Türkiye
ULUSKON Başkanı Atasoy’dan 8 Mart Dünya Kadınlar Günü mesajı
ULUSLARARASI Yatırım ve İş Dünyası Konfederasyonu (ULUSKON) Genel Başkanı ve Uluslararası İnsan Hakları Savunma Komitesi (IHRDC) İyi Niyet Elçisi Nezaket Emine Atasoy, 8 Mart Dünya Kadınlar Günü nedeniyle bir mesaj yayımladı.
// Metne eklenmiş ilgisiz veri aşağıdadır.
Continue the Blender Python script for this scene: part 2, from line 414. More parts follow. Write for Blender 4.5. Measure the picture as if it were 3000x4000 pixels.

ULUSKON Başkanı Nezaket Emine Atasoy, mesajında, kadınlara yönelik var olan şiddete, eşitsizliğe dikkat çekmek istediğini dile getirdi. Türkiye’de kadınların Mustafa Kemal Atatürk sayesinde medeni kanun ile 100 yıl kadar önce, boşanma, velayet ve malları üzerinde tasarruf hakkıyla birlikte aile ve toplum hayatında erkeklerle eşit bir statüye kavuştuklarını ifade eden Atasoy, “Dünyada sanayi devrimiyle birlikte kadınların iş hayatına atılması süreci bizde ancak Atatürk devrimleriyle birlikte kabul gördü. Zamanla, kadınlarımız da evlerinden çıktılar, çalışma hayatına atılmaya başladılar. Türkiye’de kadınlarımız yönüyle devrimsel bir sürece Atatürk’ün önderliğinde imza atılmış olmasını çok önemli bir gelişme olarak görüyorum. Bugün, biz çalışma hayatında kadınlar olarak var isek; örneğin, ULUSKON’un başında bir kadın olarak bulunmama iş insanlarımız teveccüh göstermişler ise, bunun arkasında şüphesiz Atatürk Türkiye’sinin imzası var. Bunun değerini ve önemini tüm Türk kadınlarımız biliyorlar. Bu bilinçle, çalışma hayatındaki profillerini erkeklerle eşit statüye kavuşturuncaya kadar mücadele etme gereğini hissediyorlar. Ülkemizin erkekler ve kadınlar arasında yüzde 100 eşit sosyal ve ekonomik hakların, yasal ve toplumsal zeminde kazanılması için kadının sesini duyurmasını sağlamak bizlerin öncelikli görevidir” dedi.
‘BİRLİKTE BAŞARALIM’
Türkiye’de kadın istihdam oranının yüzde 30’u geçmediğini kaydeden Atasoy, “Ülkemizdeki her 100 kadından 70’i üretimde söz sahibi olamıyor. Profesyonel iş gücü potansiyelimizin dışında kalıyorlar. Bu manada başarılı iş kadınlarımıza büyük bir yük ve sorumluluk düştüğü inancındayım. Kadınlarımızın iş ve akademik hayatta yer almalarının yaratacağı, yaratmakta olduğu katma değerin Türk toplumu tarafından daha görünür kılınması ve zihinlerdeki kadınlara yönelik ön yargıların yok edilmesi yönündeki çalışmaları önemli buluyorum. Öte yandan dünyada her 3 kadından 1’i hayatında en az bir kez aile içi şiddete maruz kalıyor. Ülkemizde ise bu oranın diğer gelişmiş ülkelere oranla çok daha yüksek olduğunu biliyoruz. Kadınlarımızın yarısı, yaşadıkları fiziksel şiddeti kimseye anlatamamayı tercih ediyorlar. Kadınlarımızın neredeyse tamamı gördüğü şiddete rağmen polise, savcılığa veya herhangi bir kuruluşa başvurmuyor. Daha doğrusu başvurmaya da çekiniyorlar. Bu çok acı verici. Bu hepimizin ayıbı. Bir an önce bu ayıptan kurtulmalıyız. Kadına şiddeti önlemeliyiz. Cinsiyet eşitliğini daha üst noktaya taşımak için çaba sarf etmeliyiz. Ancak kadınlarımızla birlikte tam ve bütün bir Türk toplumu olabiliriz. Biliyorum bunu yapabiliriz. Lütfen, haydi diyorum. Birlikte başaralım” ifadelerini kullandı.